The disability imposed on a Jew engaged…
July 1555 CE
The disability imposed on a Jew engaged in legal contention with a Christian dates back to Emperor Justinian I, who in the early sixth century had decreed from Constantinople that neither Jews nor heretics should be admitted as witnesses against Christians; secular courts, however, did not recognize this disability.
Thus, in the safe conducts issued by the Carolingian kings in the ninth century, Jews and Christians were treated as equals, and consequently the testimony of the former, whether given under oath or not, was as admissible as the latter.
This is distinctly stated in the charter granted by Holy Roman Emperor Henry IV to the Jews of Speyer in 1090.

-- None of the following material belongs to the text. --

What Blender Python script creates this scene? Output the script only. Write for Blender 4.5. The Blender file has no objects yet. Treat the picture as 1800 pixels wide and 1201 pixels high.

The law of Duke Frederick II of Austria (1244), which served as a model for much other legislation on the Jews, merely required a Jew to swear "super Rodal" (by the Torah).
Similar laws exist in England, Portugal, and Hungary; Hungary had waived the requirement to swear on the Torah in trivial cases.
There were, however, some older laws that prescribed certain practices intended to mock Jews in court.
By the time Paul IV issues the papal bull requiring all Jews to live in ghettos and restricting economic relations with Christians to the selling of used clothes, the Oath More Judaico, or Jewish Oath, established a thousand years earlier, has become standardized throughout Europe.
A decidedly aggressive change takes place when, in 1555, the German imperial court procedure (Reichskammergerichtsordnung) prescribes a form of oath that, with some alterations, forms a model to subsequent legislation.
Horrible are the terms in which the swearer calls down upon himself all the curses of Leviticus and Deuteronomy, the ten plagues of Egypt, the leprosy of Naaman and Gehazi, the fate of Dathan and Abiram, etc.